Personally, I’d be happier if this idiot was sentenced to two weeks working with a police charity, such as the excellent Care of Police Survivors (COPS). He might also benefit from a structured encounter with the family of PC Palmer (if they’d have him) to understand the grotesque hurt he has caused. Developing some much-needed empathy would be a far better investment than the £700 of taxpayers money he’ll cost, about the amount he should in fact have been fined.
The same should hold for the appalling individual who tried to set fire to our flag on the Cenotaph and who needs to be found and punished with just as much alacrity as Banks. Two weeks in one of our unstable, feral penal dustbins or a fortnight meeting veteran of all creeds and colours and doing unpaid work for a related charity? Beyond punishment, which would be the more transformative?

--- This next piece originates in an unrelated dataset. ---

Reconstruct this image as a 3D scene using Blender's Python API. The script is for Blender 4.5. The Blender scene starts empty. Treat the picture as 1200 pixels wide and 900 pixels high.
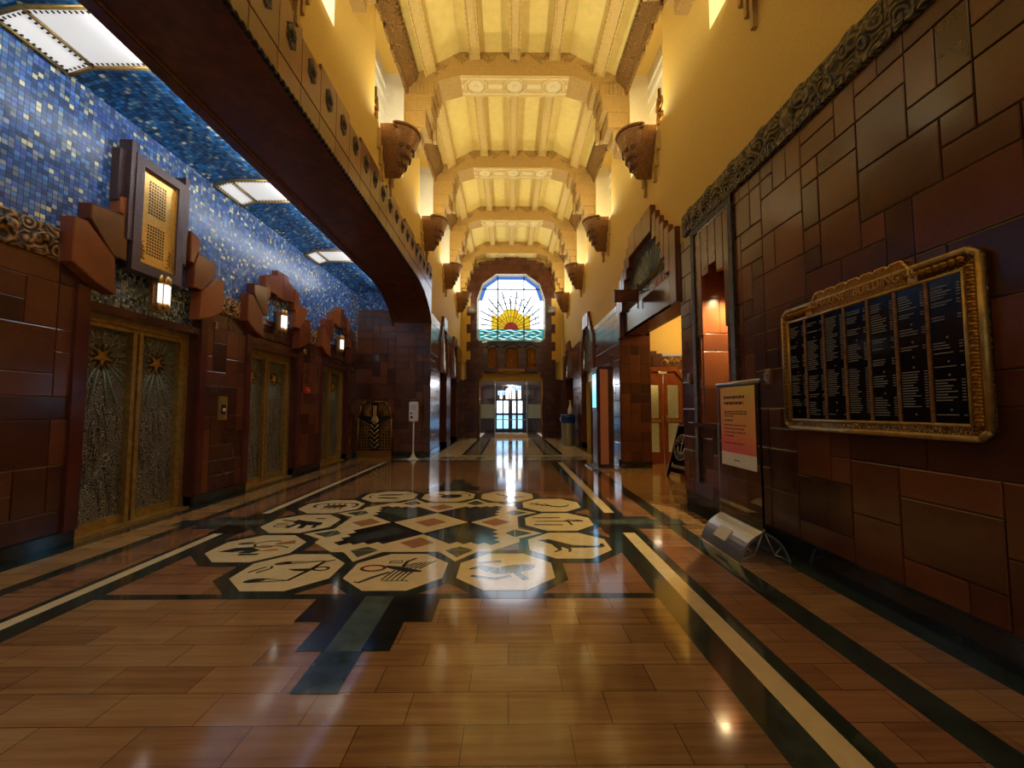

There is, it needs to be said, an important distinction of intent here that will make the difference. Banks, off his face, was literally oblivious to his offence, no such defence for someone trying to burn the national flag on its national war memorial. But what stops a recurrence is more valuable to society than what punishes the transgression. The two are not much related as our appalling recidivism rates show.
There’s no question in my view that those who physically assaulted our police over both weekends should receive exemplary custodial sentences. The exploitation of peaceful assembly and protest by extremists is intolerable and they need to understand that clearly. But for people like Andrew Banks and the flag burner who do violence to symbols, wittingly or not, we need justice to be imaginative as well as swift. As the events since George Floyd’s death have shown, where there is change, there is hope.